(Scripts that build scenes)

## Start

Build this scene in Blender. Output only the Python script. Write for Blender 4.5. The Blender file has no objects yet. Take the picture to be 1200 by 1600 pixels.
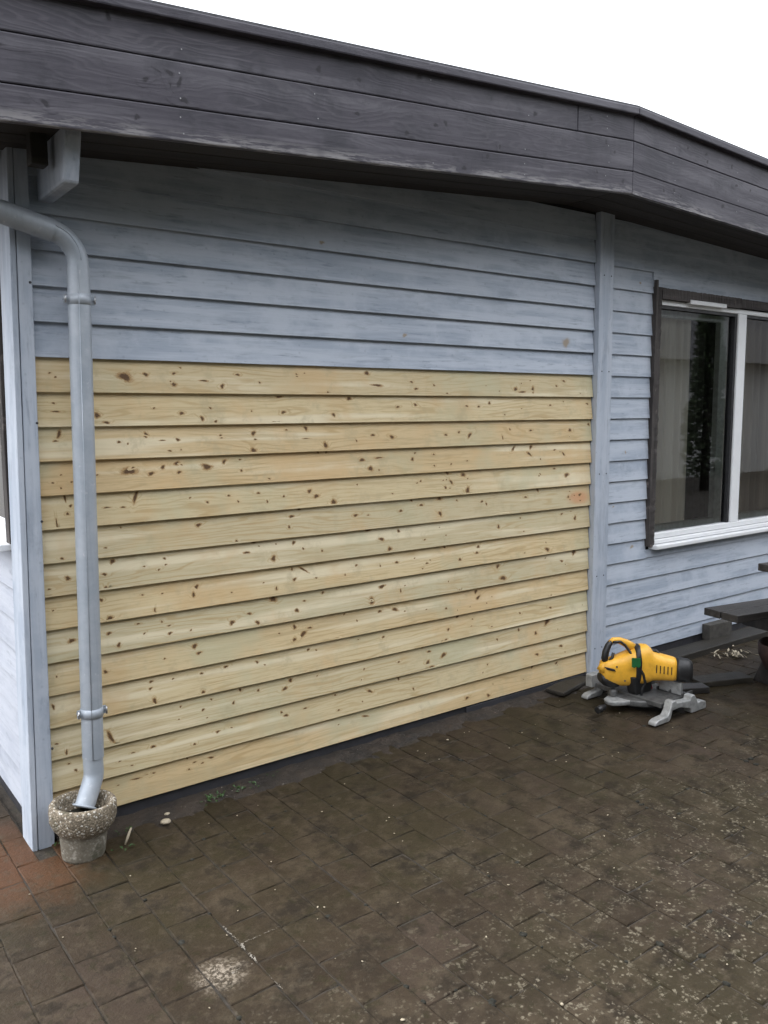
import bpy, bmesh, math, random
from mathutils import Vector, Matrix, Euler, noise as mnoise
rnd = random.Random(7)
S = bpy.context.scene
C = S.collection

# ---------------------------------------------------------------- camera, sky, sun, exposure
cam_data = bpy.data.cameras.new('camera'); cam = bpy.data.objects.new('camera', cam_data); C.objects.link(cam)
cam_data.sensor_fit = 'VERTICAL'; cam_data.sensor_height = 24.0; cam_data.lens = 24.0 * 1312.7 / 1600.0
cam_data.clip_start = 0.05; cam_data.clip_end = 400
yaw, pit, rol = math.radians(36.778), math.radians(-6.84), math.radians(-0.299)
fw = Vector((math.sin(yaw) * math.cos(pit), math.cos(yaw) * math.cos(pit), math.sin(pit)))
rt = Vector((math.cos(yaw), -math.sin(yaw), 0)); up = rt.cross(fw)
r2 = math.cos(rol) * rt + math.sin(rol) * up; u2 = -math.sin(rol) * rt + math.cos(rol) * up
M = Matrix((r2, u2, -fw)).transposed().to_4x4(); M.translation = Vector((-0.796, -3.07, 1.554))
cam.matrix_world = M
S.camera = cam

W = bpy.data.worlds.new('World'); S.world = W; W.use_nodes = True
nt = W.node_tree; nt.nodes.clear()
sky = nt.nodes.new('ShaderNodeTexSky'); sky.sky_type = 'NISHITA'; sky.sun_disc = False
SUN_EL, SUN_AZ = math.radians(48), math.radians(300)     # azimuth: direction towards the sun, measured from +Y to +X
sky.sun_elevation = SUN_EL; sky.sun_rotation = SUN_AZ
sky.air_density = 1.0; sky.dust_density = 4.0; sky.ozone_density = 1.0
hs = nt.nodes.new('ShaderNodeHueSaturation'); hs.inputs['Saturation'].default_value = 0.22   # cloud cover takes the blue out
deck = nt.nodes.new('ShaderNodeMix'); deck.data_type = 'RGBA'; deck.inputs[0].default_value = 0.85      # an even cloud deck over most of it
# overcast luminance law: the zenith is about three times as bright as the horizon, the same all the way round
tc = nt.nodes.new('ShaderNodeTexCoord'); sx = nt.nodes.new('ShaderNodeSeparateXYZ'); nt.links.new(tc.outputs['Generated'], sx.inputs[0])
law = nt.nodes.new('ShaderNodeMapRange'); law.inputs[1].default_value = 0.0; law.inputs[2].default_value = 1.0; law.inputs[3].default_value = 0.42; law.inputs[4].default_value = 1.26
nt.links.new(sx.outputs[2], law.inputs[0])
dk = nt.nodes.new('ShaderNodeVectorMath'); dk.operation = 'SCALE'; dk.inputs[0].default_value = (6.6, 6.8, 7.2); nt.links.new(law.outputs[0], dk.inputs['Scale']); nt.links.new(dk.outputs[0], deck.inputs[7])
bg = nt.nodes.new('ShaderNodeBackground'); bg.inputs['Strength'].default_value = 0.15
wo = nt.nodes.new('ShaderNodeOutputWorld')
nt.links.new(sky.outputs[0], hs.inputs['Color']); nt.links.new(hs.outputs[0], deck.inputs[6]); nt.links.new(deck.outputs[2], bg.inputs['Color']); nt.links.new(bg.outputs[0], wo.inputs['Surface'])

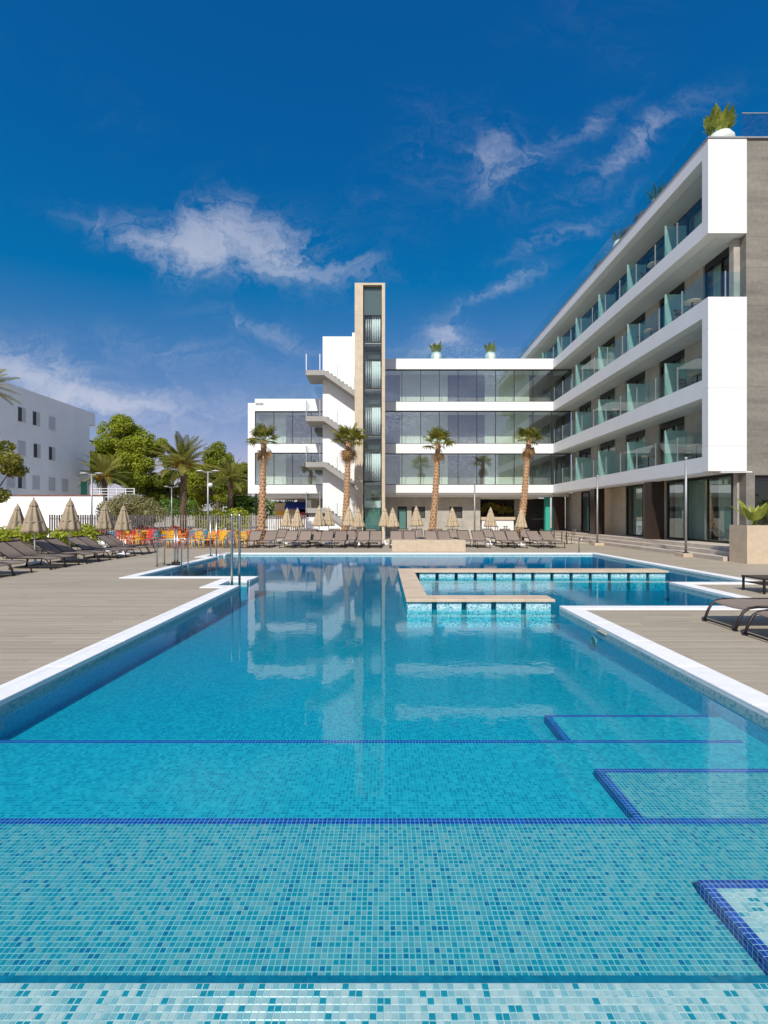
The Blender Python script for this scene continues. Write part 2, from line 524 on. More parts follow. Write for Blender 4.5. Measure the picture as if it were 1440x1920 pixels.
va.inputs['Density'].default_value = 2.1
g.l.new(va.outputs[0], g.n['Material Output'].inputs['Volume'])
WATER = m


# ------------------------------------------------------------------ mesh helpers
class MB:
    def __init__(self):
        self.v, self.f = [], []

    def add(self, vs_, fs):
        k = len(self.v)
        self.v += [tuple(q) for q in vs_]
        self.f += [tuple(i + k for i in f) for f in fs]
        return self

    def box(self, x0, x1, y0, y1, z0, z1):
        return self.add([(x0, y0, z0), (x1, y0, z0), (x1, y1, z0), (x0, y1, z0), (x0, y0, z1), (x1, y0, z1), (x1, y1, z1), (x0, y1, z1)],
                        [(0, 3, 2, 1), (4, 5, 6, 7), (0, 1, 5, 4), (1, 2, 6, 5), (2, 3, 7, 6), (3, 0, 4, 7)])

    def bev(self, x0, x1, y0, y1, z0, z1, r):
        """box with a chamfered top rim"""
        k = len(self.v)
        a = [(x0, y0), (x1, y0), (x1, y1), (x0, y1)]
        i = [(x0 + r, y0 + r), (x1 - r, y0 + r), (x1 - r, y1 - r), (x0 + r, y1 - r)]
        self.v += [(*q, z0) for q in a] + [(*q, z1 - r) for q in a] + [(*q, z1) for q in i]
        self.f.append((k + 8, k + 9, k + 10, k + 11))
        for j in range(4):
            n = (j + 1) % 4
            self.f.append((k + j, k + n, k + 4 + n, k + 4 + j))
            self.f.append((k + 4 + j, k + 4 + n, k + 8 + n, k + 8 + j))
        return self

    def quad(self, a, b_, c, d):
        return self.add([a, b_, c, d], [(0, 1, 2, 3)])

    def hexa(self, pts):
        """8 points: bottom loop 0-3, top loop 4-7"""
        return self.add(pts, [(0, 3, 2, 1), (4, 5, 6, 7), (0, 1, 5, 4), (1, 2, 6, 5), (2, 3, 7, 6), (3, 0, 4, 7)])

    def tube(self, pts, rad, n=8, cap=True):
        pts = [Vector(q) for q in pts]
        rads = rad if isinstance(rad, (list, tuple)) else [rad] * len(pts)
        k = len(self.v)
        up = None
        for i, q in enumerate(pts):
            t = (pts[min(i + 1, len(pts) - 1)] - pts[max(i - 1, 0)]).normalized()
            if up is None or abs(up.dot(t)) > 0.98:
                up = Vector((0, 0, 1)) if abs(t.z) < 0.9 else Vector((1, 0, 0))
            s = t.cross(up).normalized()
            up = s.cross(t).normalized()
            for j in range(n):
                a = 2 * math.pi * j / n
                self.v.append(tuple(q + (s * math.cos(a) + up * math.sin(a)) * rads[i]))
        for i in range(len(pts) - 1):
            for j in range(n):
                a, b_ = k + i * n + j, k + i * n + (j + 1) % n
                self.f.append((a, b_, b_ + n, a + n))
        if cap:
            self.f.append(tuple(k + j for j in reversed(range(n))))
            self.f.append(tuple(k + (len(pts) - 1) * n + j for j in range(n)))
        return self

    def lathe(self, prof, c=(0, 0, 0), n=16, fold=0.0, folds=8, cap=True):
        k = len(self.v)
        for r, z in prof:
            for j in range(n):
                a = 2 * math.pi * j / n
                rr = r * (1 + fold * math.cos(a * folds))
                self.v.append((c[0] + rr * math.cos(a), c[1] + rr * math.sin(a), c[2] + z))
        for i in range(len(prof) - 1):
            for j in range(n):
                a, b_ = k + i * n + j, k + i * n + (j + 1) % n
                self.f.append((a, b_, b_ + n, a + n))
        if cap:
            self.f.append(tuple(k + j for j in reversed(range(n))))
            self.f.append(tuple(k + (len(prof) - 1) * n + j for j in range(n)))
        return self

    def mesh(self, name, mat, off=(0, 0, 0), smooth=False):
        me = bpy.data.meshes.new(name)
        o_ = Vector(off)
        me.from_pydata([(q[0] - o_[0], q[1] - o_[1], q[2] - o_[2]) for q in self.v], [], self.f)
        me.materials.append(MATS[mat] if isinstance(mat, str) else mat)
        if smooth:
            me.polygons.foreach_set('use_smooth', [True] * len(me.polygons))
        me.update()
        return me


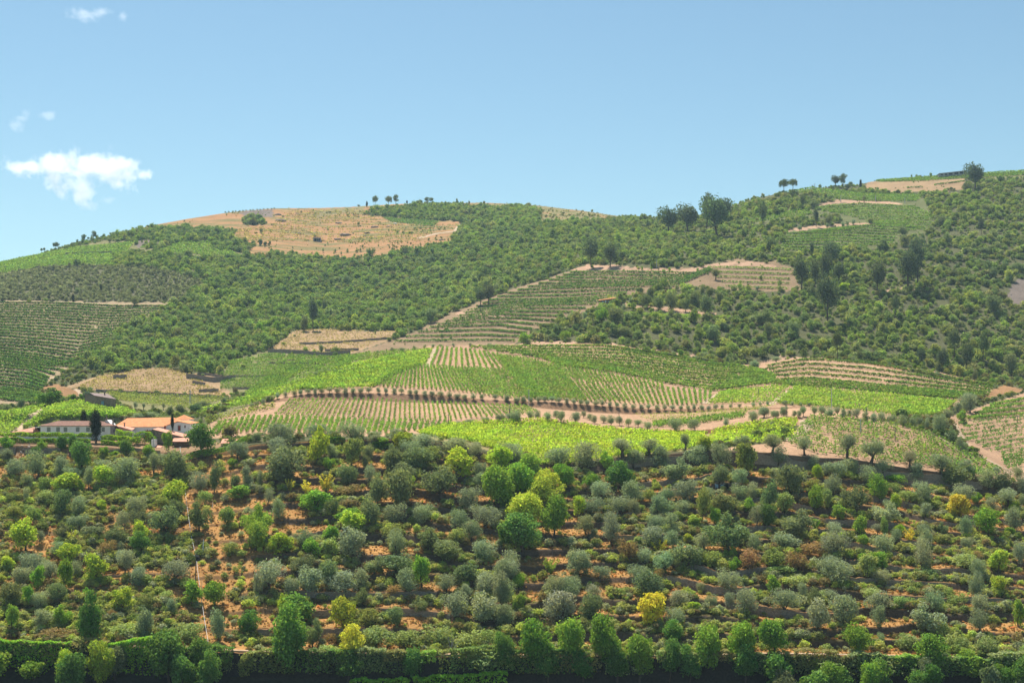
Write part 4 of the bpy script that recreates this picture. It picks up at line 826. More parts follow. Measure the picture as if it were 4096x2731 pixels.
for g_, L in bygrp.items():
    for i, r in enumerate(L):
        c = r[0].reshape(-1, 3).mean(0); c[2] = r[0][:, 2].min()
        o = link("vine_row", mesh_np("vine_row", r[0] - c, r[1], [M_VINE]), None, c)
        o.color = (*r[2], 1)
        tag(o, r[3], "vine row", r[4])
for kk_, colr in enumerate(sorted(VC)):
    pass
M_VINE_FAR = None
def merge(rows, name):
    Vs = [r[0] for r in rows]; n = np.cumsum([0] + [len(v) for v in Vs])
    Vv = np.concatenate(Vs); Qq = np.concatenate([r[1] + k for r, k in zip(rows, n)])
    cc = np.concatenate([np.repeat(r[2][None], len(r[0]), 0) for r in rows])
    return mesh_np(name, Vv, Qq, [M_VINE_A], cc)
M_VINE_A = M_VINE.copy(); M_VINE_A.name = "vine_leaf_far"
nt = M_VINE_A.node_tree
oi = [n for n in nt.nodes if n.type == 'OBJECT_INFO'][0]; at = N(nt, "ShaderNodeAttribute", attribute_name="ground_color")
for l in list(oi.outputs["Color"].links): nt.links.new(at.outputs["Color"], l.to_socket)
far = link("distant_vine_rows", merge(rest, "distant_vine_rows")); tag(far, "green rows of vines covering the terraces of the far hillsides", "vineyard", None, "stuff")
# ---------------------------------------------------------------- buildings and yard
def tiles(name, col):
    m, nt, b = new_mat(name)
    geo = N(nt, "ShaderNodeNewGeometry")
    w = N(nt, "ShaderNodeTexWave"); w.inputs["Scale"].default_value = 1.3; w.inputs["Distortion"].default_value = .6; w.inputs["Detail"].default_value = 2
    nt.links.new(geo.outputs["Position"], w.inputs["Vector"])
    tx = N(nt, "ShaderNodeTexNoise"); tx.inputs["Scale"].default_value = .8; tx.inputs["Detail"].default_value = 6
    nt.links.new(geo.outputs["Position"], tx.inputs["Vector"])
    mr = N(nt, "ShaderNodeMapRange"); mr.inputs[1].default_value = .3; mr.inputs[2].default_value = .7; mr.inputs[3].default_value = .78; mr.inputs[4].default_value = 1.2
    nt.links.new(tx.outputs[0], mr.inputs[0])
    vm = N(nt, "ShaderNodeVectorMath", operation='SCALE'); vm.inputs[0].default_value = col
    nt.links.new(mr.outputs[0], vm.inputs["Scale"]); nt.links.new(vm.outputs[0], b.inputs["Base Color"])
    bp = N(nt, "ShaderNodeBump"); bp.inputs["Strength"].default_value = .5; bp.inputs["Distance"].default_value = .08
    nt.links.new(w.outputs[0], bp.inputs["Height"]); nt.links.new(bp.outputs[0], b.inputs["Normal"])
    return m
M_WHITE = simple("whitewash", (.90, .89, .86), .8, .06, .7)
M_TILE = tiles("orange_tile", (.62, .25, .10)); M_TILEB = tiles("brown_tile", (.24, .125, .09)); M_TILEP = tiles("pink_tile", (.62, .30, .20)); M_TILEG = tiles("grey_tile", (.23, .17, .15))
M_RUB = simple("rubble_stone", (.25, .19, .14), .95, .35, 1.6, .6)
M_GREY = simple("grey_render", (.30, .28, .27), .9, .15, .8)
M_CONC = simple("concrete", (.36, .34, .32), .9, .15, .8)
M_SHUT = simple("shutter_green", (.27, .31, .27), .6, .1, 3)
M_GRAN = simple("granite_trim", (.34, .28, .23), .9, .2, 3)
M_RED = simple("dark_red_paint", (.28, .05, .04), .5, .15, 3)
M_DARK = simple("dark_opening", (.03, .03, .03), .9, .1, 1)
M_WOOD = simple("weathered_wood", (.16, .12, .09), .9, .3, 4)
M_BLUE = simple("blue_paint", (.20, .32, .42), .5, .1, 2)
M_STEEL = simple("galvanised_steel", (.42, .43, .44), .5, .1, 2, 0, .4)
M_POLE = simple("pole_concrete", (.45, .42, .39), .9, .1, 2)
M_POLEW = simple("pole_wood", (.15, .12, .10), .9, .2, 3)
M_WPAINT = simple("white_paint", (.82, .82, .82), .4, .03, 2)
def hx(x, D, fr='h1'):
    s = S(fr, x, 0); return (s[0] - CX) / F * D
def hz(y, D, fr='h1'):
    s = S(fr, 0, y); return (HY - s[1]) / F * D
def win(parent, x0, x1, z0, z1, yf, mat, frame, name="window"):
    f = MB().box(x0 - .12, x1 + .12, yf - .06, yf + .1, z0 - .12, z1 + .12).build(name, frame, parent)
    MB().box(x0, x1, yf - .10, yf - .055, z0, z1).build("pane", mat, f)
    return f
def hip(x0, x1, y0, y1, ze, zr, rx0, rx1, over=.45):
    mb = MB(); x0 -= over; x1 += over; y0 -= over; y1 += over; ym = (y0 + y1) / 2
    a, b_, c, d = (x0, y0, ze), (x1, y0, ze), (x1, y1, ze), (x0, y1, ze); r0, r1 = (rx0, ym, zr), (rx1, ym, zr)
    mb.poly([a, b_, r1, r0]); mb.poly([b_, c, r1]); mb.poly([c, d, r0, r1]); mb.poly([d, a, r0])
    lo = lambda p: (p[0], p[1], p[2] - .18)
    for p, q in ((a, b_), (b_, c), (c, d), (d, a)): mb.poly([lo(p), lo(q), q, p])
    mb.poly([lo(d), lo(c), lo(b_), lo(a)])
    return mb
# white house
D = 560
x0, x1 = hx(762, D), hx(2072, D); ze = hz(676, D) ; zb = hz(875, D) - 2.5
h = empty("white_house", ((x0 + x1) / 2, D + 4.5, zb)); tag(h, "long white house with brown hipped roof and row of small shuttered windows", "house")
o0 = Vector(h.location)
def rel(mb, root): 
    mb.v = [tuple(Vector(v) - Vector(root.location)) for v in mb.v]; return mb
def part(mb, name, m, root): return rel(mb, root).build(name, m, root)
part(MB().box(x0, x1, D, D + 9, zb, ze), "wall", M_WHITE, h)
part(MB().box(x1 + .003, x1 + .05, D + .15, D + 9, zb, ze - .02), "end_wall", M_GREY, h)
part(hip(x0, x1, D, D + 9, ze + .18, ze + 2.1, x0 + 5.4, x1 - 5.2), "roof", M_TILEB, h)
def pwin(root, a, b_, c, d, yf, mat, frame, fr='h1', nm="window"):
    xx0, xx1, zz1, zz0 = hx(a, yf, fr), hx(b_, yf, fr), hz(c, yf, fr), hz(d, yf, fr)
    f = part(MB().box(xx0 - .13, xx1 + .13, yf - .05, yf + .1, zz0 - .13, zz1 + .13), nm, frame, root)
    g_ = MB().box(xx0, xx1, yf - .10, yf - .045, zz0, zz1)
    for k in range(5):
        zz = zz0 + (zz1 - zz0) * (k + .5) / 5; g_.box(xx0, xx1, yf - .13, yf - .098, zz - .05, zz + .05)
    g_.v = [tuple(Vector(v) - Vector(root.location)) for v in g_.v]; g_.build("shutter", mat, f)
    return f
for a in (890, 1065, 1205, 1435, 1628, 1922): pwin(h, a, a + 54 if a < 1900 else a + 44, 702, 776, D, M_SHUT, M_GRAN)
part(MB().box(x1 + .04, x1 + .1, D + 4.5, D + 5.4, hz(795, D), hz(745, D)), "side_window", M_DARK, h)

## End

- **Goal of the exercise**: Copy the records above exactly, from the first line through the line containing "C = S.collection", and leave out the pictures.

- **Exercise answer**:
Build this scene in Blender. Output only the Python script. Write for Blender 4.5. The Blender file has no objects yet. Take the picture to be 1200 by 1600 pixels.
import bpy, bmesh, math, random
from mathutils import Vector, Matrix, Euler, noise as mnoise
rnd = random.Random(7)
S = bpy.context.scene
C = S.collection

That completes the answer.